Suburbia |

Why PIX And Why Now?

Rahaab Allana

We know this: There are over a billion cellular phone cameras in use today, countless imaging/scanning hard and softwares, as well as gigantic photo-agencies like Reuters and National Geographic inviting anonymous or amateur photographers to post their images for perusal.

We also know that all ‘users’ have a distinct eye, taking in the world differently and sharing their digital results with unknown millions across the world: a web made up of discrete links. It’s comparable to a Hieronymus Bosch painting: conflicted, embroiled and immaculate, where all ‘beings’ beautifully entwine to make a creature of epic scale.

However, I submit to the following: Photography has changed our sense of time and managed to leave us in a disarray of our own making. That is, if the world is indeed reduced to an image, what is the world but an image?

One of the most tacit forms of exchange of ideas and visuals manifested through social change is media. The image (on screen) creates terms of immediate reference such as ‘interface’, ‘user-friendly’; acronyms such as AI (Artificial Intelligence) and VR (Virtual Reality) galore. Though these are common enough today, a colossal transformation has occurred, changing us (though not all of us), somewhat grudgingly from the analog to the ‘interactive’. How does one define this change? Is it merely media-oriented, or is it also about what we would rather look at, think about and portray in the 21st century?

To me, some clues are embedded in the way we have flattened the world into that very screen, questioned the legitimacy of an image, altered the meaning of ‘truth’, and found that we can gaze, almost too comfortably at any subject or content through a low-res, pixilated, deeply inert, yet utterly real form of recognition: PICTURES. In this vein, PIX is yet another manifestation of that over-nourished hi-tech, and very silent revolution. It’s about asking ourselves which images still matter and why and how photographs from India can be opened up to a larger ambit of people ‘making’ (mixed media) photographs, not only ‘taking’ (clicking) them.
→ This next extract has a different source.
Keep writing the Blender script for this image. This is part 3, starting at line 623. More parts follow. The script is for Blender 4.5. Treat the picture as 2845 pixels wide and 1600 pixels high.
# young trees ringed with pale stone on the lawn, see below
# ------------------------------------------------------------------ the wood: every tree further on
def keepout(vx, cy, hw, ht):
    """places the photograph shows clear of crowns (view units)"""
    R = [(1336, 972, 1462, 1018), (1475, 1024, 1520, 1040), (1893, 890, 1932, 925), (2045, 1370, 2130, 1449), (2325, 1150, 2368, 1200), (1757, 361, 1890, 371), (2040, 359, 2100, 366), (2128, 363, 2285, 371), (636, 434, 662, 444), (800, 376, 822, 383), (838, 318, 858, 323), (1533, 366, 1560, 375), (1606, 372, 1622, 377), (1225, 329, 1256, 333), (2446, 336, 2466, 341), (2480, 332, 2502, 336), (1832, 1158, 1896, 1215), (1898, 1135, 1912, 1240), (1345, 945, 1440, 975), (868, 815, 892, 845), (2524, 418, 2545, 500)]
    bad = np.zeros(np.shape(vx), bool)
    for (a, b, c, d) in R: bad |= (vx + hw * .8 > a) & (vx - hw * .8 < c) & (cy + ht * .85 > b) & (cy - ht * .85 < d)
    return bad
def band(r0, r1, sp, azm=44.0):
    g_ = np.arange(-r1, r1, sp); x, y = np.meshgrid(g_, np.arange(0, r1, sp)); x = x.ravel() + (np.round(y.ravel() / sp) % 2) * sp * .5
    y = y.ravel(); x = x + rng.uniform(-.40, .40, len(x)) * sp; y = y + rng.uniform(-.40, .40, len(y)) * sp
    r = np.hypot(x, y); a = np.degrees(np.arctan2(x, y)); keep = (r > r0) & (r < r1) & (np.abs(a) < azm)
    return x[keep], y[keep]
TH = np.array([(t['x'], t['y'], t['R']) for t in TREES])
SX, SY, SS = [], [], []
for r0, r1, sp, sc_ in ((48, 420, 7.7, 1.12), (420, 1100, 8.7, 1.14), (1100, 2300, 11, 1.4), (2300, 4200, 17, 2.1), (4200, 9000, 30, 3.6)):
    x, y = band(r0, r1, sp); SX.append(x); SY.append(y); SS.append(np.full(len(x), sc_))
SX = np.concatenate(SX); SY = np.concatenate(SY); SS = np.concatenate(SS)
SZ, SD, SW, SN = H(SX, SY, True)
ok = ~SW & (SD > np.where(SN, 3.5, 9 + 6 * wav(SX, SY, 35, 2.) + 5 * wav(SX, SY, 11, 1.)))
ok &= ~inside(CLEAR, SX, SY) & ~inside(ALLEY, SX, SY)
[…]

Themes help, ideas proliferate, forces convene and outputs alter. We have used thematics because it is a guiding force, and a quick summary of what ‘drives’ us. And so, we humbly present Suburbia, with some pleasantly surprising results, forcing us to look again at the city, at people, at surfaces brewing with supplication – telling us that every image, like every generation, withholds a lingering memory and a tale waiting to unravel.